La crisis de provisión de agua potable de Osorno ha abierto un sinnúmero de interrogantes, entre ellas, si nuestra actual regulación es suficiente para prever este tipo de casos y si las respuestas institucionales son adecuadas. No han faltado, como en otros casos que conmocionan a la opinión pública, las voces que llaman a legislar para que esto no se repita.
Nos estamos acostumbrando a llamar a las leyes por los casos que las originan: Ley Emilia, Ley Zamudio, Ley Cholito, entre otras. Si bien es loable que se quiera honrar a víctimas de crímenes que nos indignan, es peligroso caer en pensar que para cada hecho que nos conmueve, debemos dar una respuesta legislativa. La capacidad de reacción de nuestro Congreso —para tener leyes prolijas y que consideren las distintas opiniones, visiones y efectos que éstas pueden generar— toma su tiempo, por lo que uno se pregunta qué sucede en el intertanto: ¿estamos en el limbo jurídico?

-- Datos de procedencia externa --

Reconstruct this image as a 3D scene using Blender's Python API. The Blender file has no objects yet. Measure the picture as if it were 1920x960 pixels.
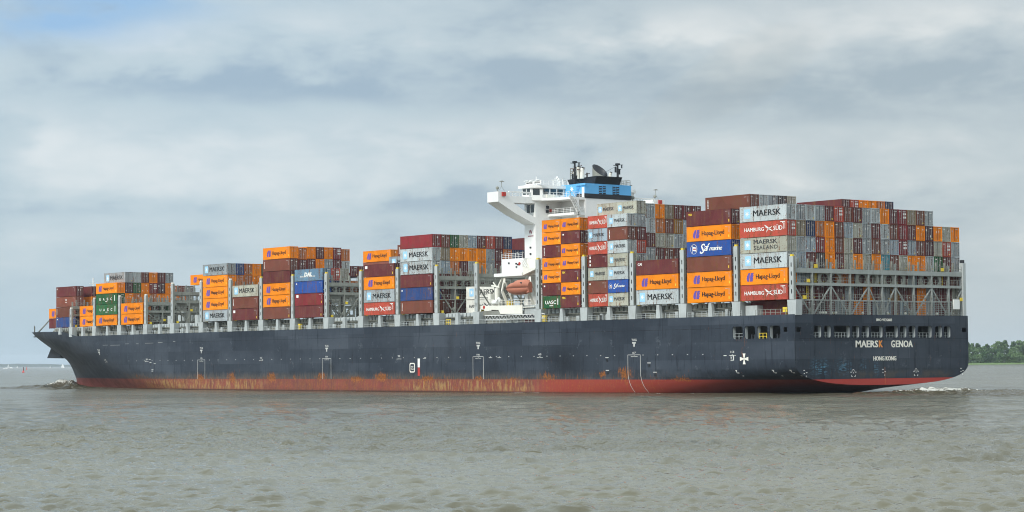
import bpy, bmesh, math, random
import numpy as np
from mathutils import Vector, Matrix
random.seed(7)
rng = np.random.default_rng(11)
SC = bpy.context.scene
COL = SC.collection
rad = math.radians

# ------------------------------------------------------------------ camera
CAM = (286.098, -288.149, 6.501)
def cam_axes(yaw, pitch, roll):
    f = Vector((-math.sin(yaw) * math.cos(pitch), math.cos(yaw) * math.cos(pitch), math.sin(pitch)))
    r = Vector((math.cos(yaw), math.sin(yaw), 0)); u = r.cross(f)
    c, s = math.cos(roll), math.sin(roll)
    return c * r - s * u, s * r + c * u, f
CR, CU, CF = cam_axes(rad(51.878), rad(2.74), rad(0.478))
cd = bpy.data.cameras.new('camera'); cam = bpy.data.objects.new('camera', cd); COL.objects.link(cam)
cd.sensor_width = 36.0; cd.lens = 4154.64 / 1920 * 36.0
cd.clip_start = 1.0; cd.clip_end = 60000.0
cam.matrix_world = Matrix(((CR.x, CU.x, -CF.x, CAM[0]), (CR.y, CU.y, -CF.y, CAM[1]), (CR.z, CU.z, -CF.z, CAM[2]), (0, 0, 0, 1)))
SC.camera = cam

# ------------------------------------------------------------------ node helper
class E:
    """one value in a node tree, with arithmetic"""
    def __init__(s, nt, sock): s.nt, s.k = nt, sock
    def _m(s, op, *a, clamp=False):
        n = s.nt.nodes.new('ShaderNodeMath'); n.operation = op; n.use_clamp = clamp
        for i, v in enumerate((s,) + a):
            if isinstance(v, E): s.nt.links.new(v.k, n.inputs[i])
            else: n.inputs[i].default_value = v
        return E(s.nt, n.outputs[0])
    def __add__(s, o): return s._m('ADD', o)
    __radd__ = __add__
    def __sub__(s, o): return s._m('SUBTRACT', o)
    def __rsub__(s, o): return (s * -1.0) + o
    def __mul__(s, o): return s._m('MULTIPLY', o)
    __rmul__ = __mul__
    def __truediv__(s, o): return s._m('DIVIDE', o)
    def __pow__(s, o): return s._m('POWER', o)
    def abs(s): return s._m('ABSOLUTE')
    def max(s, o): return s._m('MAXIMUM', o)
    def min(s, o): return s._m('MINIMUM', o)
    def exp(s): return s._m('EXPONENT')
    def clamp(s): return s._m('ADD', 0.0, clamp=True)
    def step(s, a, b, lo=0.0, hi=1.0):
        n = s.nt.nodes.new('ShaderNodeMapRange'); n.interpolation_type = 'SMOOTHSTEP'
        s.nt.links.new(s.k, n.inputs[0])
        for i, v in enumerate((a, b, lo, hi)):
            if isinstance(v, E): s.nt.links.new(v.k, n.inputs[i + 1])
            else: n.inputs[i + 1].default_value = v
        return E(s.nt, n.outputs[0])
    def band(s, a, b, w):
        return s.step(a - w, a + w) * s.step(b - w, b + w, 1.0, 0.0)

def xyz(nt, x, y, z):
    n = nt.nodes.new('ShaderNodeCombineXYZ')
    for i, v in enumerate((x, y, z)):
        if isinstance(v, E): nt.links.new(v.k, n.inputs[i])
        else: n.inputs[i].default_value = v
    return E(nt, n.outputs[0])
def split(nt, v):
    n = nt.nodes.new('ShaderNodeSeparateXYZ'); nt.links.new(v.k, n.inputs[0])
    return [E(nt, o) for o in n.outputs]
def noise(nt, vec, scale=1.0, detail=3.0, rough=0.55, w=None, dist=0.0):
    n = nt.nodes.new('ShaderNodeTexNoise'); n.noise_dimensions = '4D' if w is not None else '3D'
    n.inputs['Scale'].default_value = scale; n.inputs['Detail'].default_value = detail
    n.inputs['Roughness'].default_value = rough; n.inputs['Distortion'].default_value = dist
    nt.links.new(vec.k, n.inputs['Vector'])
    if w is not None: nt.links.new(w.k, n.inputs['W'])
    return E(nt, n.outputs[0])
def mixc(nt, f, a, b):
    n = nt.nodes.new('ShaderNodeMix'); n.data_type = 'RGBA'
    if isinstance(f, E): nt.links.new(f.k, n.inputs[0])
    else: n.inputs[0].default_value = f
    for i, v in ((6, a), (7, b)):
        if isinstance(v, E): nt.links.new(v.k, n.inputs[i])
        else: n.inputs[i].default_value = (*v, 1.0)
    return E(nt, n.outputs[2])
def mulc(nt, c, f):
    n = nt.nodes.new('ShaderNodeVectorMath'); n.operation = 'SCALE'
    nt.links.new(c.k, n.inputs[0])
    if isinstance(f, E): nt.links.new(f.k, n.inputs['Scale'])
    else: n.inputs['Scale'].default_value = f
    return E(nt, n.outputs[0])
def dot(nt, v, d):
    n = nt.nodes.new('ShaderNodeVectorMath'); n.operation = 'DOT_PRODUCT'
    nt.links.new(v.k, n.inputs[0]); n.inputs[1].default_value = d
    return E(nt, n.outputs['Value'])

# ------------------------------------------------------------------ world: hazy overcast sky
SUN_DIR = Vector((0.16, -0.80, 0.62)).normalized()
SUN_EL = math.asin(SUN_DIR.z); SUN_ROT = math.atan2(SUN_DIR.x, SUN_DIR.y)
W = bpy.data.worlds.new('World'); SC.world = W; W.use_nodes = True
nt = W.node_tree; nt.nodes.clear()
out = nt.nodes.new('ShaderNodeOutputWorld'); bg = nt.nodes.new('ShaderNodeBackground')
bg.inputs['Strength'].default_value = 0.1
sky = nt.nodes.new('ShaderNodeTexSky'); sky.sky_type = 'NISHITA'; sky.sun_disc = False
sky.sun_elevation = SUN_EL; sky.sun_rotation = SUN_ROT; sky.air_density = 1.0; sky.dust_density = 1.5; sky.ozone_density = 1.0
tc = nt.nodes.new('ShaderNodeTexCoord'); D = E(nt, tc.outputs['Generated'])
dx, dy, dz = split(nt, D)
h2 = Vector((CF.x, CF.y, 0)).normalized()
lat = dot(nt, D, (h2.y, -h2.x, 0)); fw = dot(nt, D, (h2.x, h2.y, 0))     # compass directions of this reach of river
el = dz.max(0.0)
az = lat / fw.abs().max(0.15)
inv = (el + 0.10)
px_ = lat / inv; py_ = fw / inv
P0 = xyz(nt, px_ * 0.55, py_ * 0.85, 3.7)
n1 = noise(nt, P0, 0.75, 3.5, 0.5, dist=0.3)
n2 = noise(nt, P0, 2.3, 4.0, 0.5, dist=0.3)
P1 = xyz(nt, lat * 12.0, fw * 12.0, el * 30.0)
n3 = noise(nt, P1, 1.0, 5.0, 0.52, dist=0.25)
n4 = noise(nt, xyz(nt, lat * 34.0, fw * 34.0, el * 80.0), 1.0, 4.0, 0.55, dist=0.3)
warp = n3 - 0.5
def blob(a, e, sa, se, wa=0.16, we=0.045):
    u = (az - a + warp * wa) / sa; v = (el - e + (n3 - 0.5) * we + (n4 - 0.5) * 0.012) / se
    return ((u * u + v * v) * -1.0).exp()
front = fw.step(0.0, 0.3)
S = (n1 - 0.5) * 0.7 + (n2 - 0.5) * 0.7 + (n3 - 0.5) * 1.75 + (n4 - 0.5) * 0.95
S = S + front * (blob(0.075, 0.146, 0.045, 0.012) * 0.75 + blob(0.195, 0.146, 0.05, 0.013) * 0.55 + blob(0.17, 0.085, 0.10, 0.012) * 0.15 + blob(-0.205, 0.100, 0.022, 0.009) * 0.5 + blob(-0.12, 0.150, 0.10, 0.012) * 0.45 + blob(0.00, 0.104, 0.16, 0.007) * 0.25 + blob(-0.10, 0.088, 0.12, 0.010) * 0.3
     - blob(-0.12, 0.120, 0.11, 0.007) * 0.45 - blob(0.00, 0.131, 0.08, 0.013) * 0.38 - blob(0.11, 0.108, 0.08, 0.007) * 0.35 - blob(-0.02, 0.070, 0.22, 0.006) * 0.3 - blob(0.16, 0.118, 0.06, 0.007) * 0.3 - blob(-0.215, 0.142, 0.02, 0.012) * 0.4)
S = S * el.step(0.005, 0.06, 0.35, 1.0)
k_ = az.step(-0.15, 0.15)
dark = mixc(nt, k_, (0.285, 0.380, 0.470), (0.300, 0.365, 0.410)); mid = mixc(nt, k_, (0.415, 0.505, 0.560), (0.405, 0.462, 0.490)); lite = mixc(nt, k_, (0.580, 0.630, 0.655), (0.630, 0.648, 0.638))
c = mixc(nt, S.step(-0.62, 0.05), dark, mid)
c = mixc(nt, S.step(-0.10, 0.95), c, lite)
hor = mixc(nt, az.step(-0.2, 0.22), (0.330, 0.455, 0.545), (0.385, 0.455, 0.495))
c = mixc(nt, el.step(0.0, 0.055, 0.75, 0.0), c, hor)
blue = front * blob(-0.200, 0.156, 0.05, 0.010) * 1.1
c = mixc(nt, blue.clamp(), c, (0.26, 0.42, 0.62))
# overcast luminance grows towards the zenith and towards the veiled sun
gain = el.step(0.18, 0.75, 1.0, 2.8) + dot(nt, D, tuple(SUN_DIR)).max(0.0) ** 6.0 * 1.4
c = mulc(nt, c, gain * 7.3)
skyc = E(nt, sky.outputs[0])
c = mixc(nt, 0.06, c, skyc)
nt.links.new(c.k, bg.inputs['Color']); nt.links.new(bg.outputs[0], out.inputs['Surface'])

# ------------------------------------------------------------------ sun (veiled)
sl = bpy.data.lights.new('sun', 'SUN'); sun = bpy.data.objects.new('sun', sl); COL.objects.link(sun)
sl.energy = 1.5; sl.angle = rad(12); sl.color = (1.0, 0.95, 0.87)
sun.rotation_euler = (-SUN_DIR).to_track_quat('-Z', 'Y').to_euler()

SC.view_settings.view_transform = 'Standard'; SC.view_settings.look = 'None'
SC.view_settings.exposure = 0.78; SC.view_settings.gamma = 1.0; SC.view_settings.use_curve_mapping = False
SC.cycles.max_bounces = 6; SC.cycles.diffuse_bounces = 3; SC.cycles.glossy_bounces = 3
SC.cycles.volume_bounces = 0; SC.cycles.filter_width = 1.05; SC.cycles.use_denoising = True
try: SC.cycles.denoiser = 'OPENIMAGEDENOISE'; SC.cycles.denoising_prefilter = 'ACCURATE'; SC.cycles.denoising_input_passes = 'RGB_ALBEDO_NORMAL'
except Exception: pass

# ------------------------------------------------------------------ mesh helpers
class MB:
    def __init__(s): s.v, s.f, s.sm = [], [], []
    def add(s, vs, fs, smooth=False):
        o = len(s.v); s.v += [tuple(p) for p in vs]
        s.f += [tuple(i + o for i in f) for f in fs]; s.sm += [smooth] * len(fs)
        return s
    def box(s, x0, x1, y0, y1, z0, z1):
        return s.add([(x0, y0, z0), (x1, y0, z0), (x1, y1, z0), (x0, y1, z0), (x0, y0, z1), (x1, y0, z1), (x1, y1, z1), (x0, y1, z1)],
                     [(0, 3, 2, 1), (4, 5, 6, 7), (0, 1, 5, 4), (1, 2, 6, 5), (2, 3, 7, 6), (3, 0, 4, 7)])
    def bar(s, a, b, w, h=None):
        a, b = Vector(a), Vector(b); d = (b - a).normalized(); h = h or w
        up = Vector((0, 0, 1)) if abs(d.z) < 0.95 else Vector((1, 0, 0))
        sx = d.cross(up).normalized() * w / 2; sz = sx.cross(d).normalized() * h / 2
        vs = [a - sx - sz, a + sx - sz, a + sx + sz, a - sx + sz, b - sx - sz, b + sx - sz, b + sx + sz, b - sx + sz]
        return s.add(vs, [(0, 3, 2, 1), (4, 5, 6, 7), (0, 1, 5, 4), (1, 2, 6, 5), (2, 3, 7, 6), (3, 0, 4, 7)])
    def tube(s, a, b, r, r2=None, n=10, cap=True):
        a, b = Vector(a), Vector(b); d = (b - a).normalized(); r2 = r if r2 is None else r2
        up = Vector((0, 0, 1)) if abs(d.z) < 0.95 else Vector((1, 0, 0))
        e1 = d.cross(up).normalized(); e2 = d.cross(e1)
        vs = []
        for p, q in ((a, r), (b, r2)):
            vs += [p + (e1 * math.cos(2 * math.pi * i / n) + e2 * math.sin(2 * math.pi * i / n)) * q for i in range(n)]
        fs = [(i, i + n, (i + 1) % n + n, (i + 1) % n) for i in range(n)]
        s.add(vs, fs, True)
        if cap: s.add(vs, [tuple(range(n)), tuple(range(2 * n - 1, n - 1, -1))])
        return s
    def ball(s, c, r, n=10, m=6, sz=1.0):
        vs = []; 
        for j in range(m + 1):
            t = math.pi * j / m
            vs += [(c[0] + r * math.sin(t) * math.cos(2 * math.pi * i / n), c[1] + r * math.sin(t) * math.sin(2 * math.pi * i / n), c[2] + r * sz * math.cos(t)) for i in range(n)]
        return s.add(vs, [(j * n + i, j * n + n + i, j * n + n + (i + 1) % n, j * n + (i + 1) % n) for j in range(m) for i in range(n)], True)
    def prism(s, poly, fn, t0, t1):
        """poly of (a, b) extruded from t0 to t1; fn(a, b, t) -> point"""
        n = len(poly)
        vs = [fn(a, b, t0) for a, b in poly] + [fn(a, b, t1) for a, b in poly]
        return s.add(vs, [tuple(range(n - 1, -1, -1)), tuple(range(n, 2 * n))] + [(i, (i + 1) % n, (i + 1) % n + n, i + n) for i in range(n)])
    def mesh(s, name):
        m = bpy.data.meshes.new(name); m.from_pydata(s.v, [], s.f); m.validate(clean_customdata=False)
        if len(m.polygons) == len(s.sm): m.polygons.foreach_set('use_smooth', s.sm)
        bm = bmesh.new(); bm.from_mesh(m); bmesh.ops.recalc_face_normals(bm, faces=bm.faces); bm.to_mesh(m); bm.free()
        m.update(); return m
    def build(s, name, mat, parent=None): return link(name, s.mesh(name), mat, parent)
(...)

Por otra parte, por mucho que logremos hacer más eficiente el proceso legislativo, nunca seremos capaces de procesar todas las inquietudes ciudadanas, considerando además el rol preponderante del Ejecutivo en el impulso legal a través de las urgencias y materias que son de su iniciativa exclusiva. Con los años han ido en aumento los proyectos de ley que ingresan a tramitación. Según la última cuenta pública del Congreso, realizada esta semana, entre el 1° de julio del año pasado y el 30 de junio de este año, ingresaron 880 proyectos (90% de iniciativa de parlamentarios y 10% del Ejecutivo) y 93 iniciativas legales fueron publicadas.
Durante 2017 ingresaron un poco menos de 500 proyectos y se publicaron 75 leyes. Entonces, ¿toda modificación o política pública relevante debe ser establecida por una ley de la república, con todos los costos de tiempo y recursos que implica? Es cierto que nuestro sistema institucional está diseñado de modo que gran parte de las decisiones más relevantes requieren de una ley, para así darle un debate y control democrático a través del Congreso, que además pasa a ser un equilibro para contrarrestar el poder del Presidente respecto de decisiones relevantes. Sin embargo, veo un profundo defecto en este frenesí legislativo.

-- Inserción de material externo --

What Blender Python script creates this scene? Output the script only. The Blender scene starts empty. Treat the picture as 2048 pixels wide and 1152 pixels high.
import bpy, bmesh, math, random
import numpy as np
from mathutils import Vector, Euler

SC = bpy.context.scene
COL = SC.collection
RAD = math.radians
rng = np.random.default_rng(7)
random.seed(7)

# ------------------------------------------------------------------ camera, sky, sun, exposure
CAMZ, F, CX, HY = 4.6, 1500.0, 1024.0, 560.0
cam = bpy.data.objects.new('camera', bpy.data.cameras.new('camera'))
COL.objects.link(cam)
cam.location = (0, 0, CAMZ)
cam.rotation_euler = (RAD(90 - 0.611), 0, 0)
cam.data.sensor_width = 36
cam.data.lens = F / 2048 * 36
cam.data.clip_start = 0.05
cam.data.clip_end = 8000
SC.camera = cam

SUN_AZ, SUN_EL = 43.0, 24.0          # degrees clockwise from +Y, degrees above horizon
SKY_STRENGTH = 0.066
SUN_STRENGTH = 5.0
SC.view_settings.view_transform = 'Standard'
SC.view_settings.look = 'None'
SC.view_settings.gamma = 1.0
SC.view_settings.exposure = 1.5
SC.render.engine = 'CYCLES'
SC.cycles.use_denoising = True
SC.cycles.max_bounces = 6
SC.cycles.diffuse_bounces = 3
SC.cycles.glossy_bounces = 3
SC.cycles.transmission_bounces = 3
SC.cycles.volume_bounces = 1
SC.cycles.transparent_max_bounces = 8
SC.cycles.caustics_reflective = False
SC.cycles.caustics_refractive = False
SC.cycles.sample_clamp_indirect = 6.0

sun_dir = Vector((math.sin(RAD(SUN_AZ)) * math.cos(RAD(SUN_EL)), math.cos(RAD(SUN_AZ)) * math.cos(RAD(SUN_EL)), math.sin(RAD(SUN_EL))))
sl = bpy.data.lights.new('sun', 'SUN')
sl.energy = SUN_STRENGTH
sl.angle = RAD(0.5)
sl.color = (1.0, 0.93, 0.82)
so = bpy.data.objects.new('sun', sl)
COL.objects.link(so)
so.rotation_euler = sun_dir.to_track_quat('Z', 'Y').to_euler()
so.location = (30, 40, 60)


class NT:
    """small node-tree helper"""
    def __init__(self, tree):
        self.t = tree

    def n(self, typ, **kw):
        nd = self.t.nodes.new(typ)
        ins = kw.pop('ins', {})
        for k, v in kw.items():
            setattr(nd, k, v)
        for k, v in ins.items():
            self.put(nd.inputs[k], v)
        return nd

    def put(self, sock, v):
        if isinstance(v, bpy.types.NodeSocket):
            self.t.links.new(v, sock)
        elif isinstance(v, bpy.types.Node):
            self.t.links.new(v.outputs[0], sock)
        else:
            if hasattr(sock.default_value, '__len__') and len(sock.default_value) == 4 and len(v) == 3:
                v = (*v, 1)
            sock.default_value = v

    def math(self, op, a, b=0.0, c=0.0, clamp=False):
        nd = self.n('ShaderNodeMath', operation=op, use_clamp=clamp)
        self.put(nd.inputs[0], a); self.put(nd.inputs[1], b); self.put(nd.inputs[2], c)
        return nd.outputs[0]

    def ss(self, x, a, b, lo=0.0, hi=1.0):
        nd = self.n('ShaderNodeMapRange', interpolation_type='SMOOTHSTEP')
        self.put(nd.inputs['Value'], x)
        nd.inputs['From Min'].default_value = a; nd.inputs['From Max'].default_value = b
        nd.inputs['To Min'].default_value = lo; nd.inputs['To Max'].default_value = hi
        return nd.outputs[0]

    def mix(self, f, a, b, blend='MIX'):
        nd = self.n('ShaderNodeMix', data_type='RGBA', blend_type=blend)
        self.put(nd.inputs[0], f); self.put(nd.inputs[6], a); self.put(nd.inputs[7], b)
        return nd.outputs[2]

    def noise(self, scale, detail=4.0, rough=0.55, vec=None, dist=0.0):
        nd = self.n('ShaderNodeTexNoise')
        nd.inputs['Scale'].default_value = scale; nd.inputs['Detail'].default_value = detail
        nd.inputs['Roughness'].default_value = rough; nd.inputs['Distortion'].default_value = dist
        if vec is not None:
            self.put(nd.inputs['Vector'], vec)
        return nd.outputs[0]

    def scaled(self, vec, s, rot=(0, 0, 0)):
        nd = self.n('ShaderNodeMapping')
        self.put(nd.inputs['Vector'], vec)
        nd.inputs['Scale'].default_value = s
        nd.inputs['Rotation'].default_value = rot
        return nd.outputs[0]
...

En primer lugar, muchos consideran la ley como el techo que regula sus conductas y no el piso. De este modo, se deja de ver cuál es el espíritu de la regulación, haciendo uso de sus brechas o de su tenor literal para ‘bypassearla’, como ocurrió por ejemplo con el mal uso de los nombramientos ‘provisionales y transitorios’ del sistema de alta dirección pública, que finalmente llevó a una reforma. O cuando vemos la demora en el pago de licencias y los reclamos de las personas en el Compin, ¿es realmente necesaria una ley para que funcione de manera más eficiente o se pueden implementar cambios de gestión y modernización? Lo anterior constituye además un incentivo ‘perverso’ para nuestras autoridades de turno, que quieren estampar con su firma los cambios por los que clama la ciudadanía, en busca de subir en las encuestas o de la ansiada (re)elección.
Para superar este síndrome, creo que debemos avanzar en algunas medidas: por un lado focalizarnos en mejorar la gestión de nuestros servicios e instituciones, optimizando los recursos y haciendo análisis internos de dónde se pueden hacer ajustes, más allá de cambios legales. Segundo, teniendo una mejor labor de evaluación constante de las regulaciones existentes de modo anticipado y no sólo reactivo a situaciones de crisis, como suele ocurrir. En este sentido, nos urge un servicio de evaluación de las políticas públicas.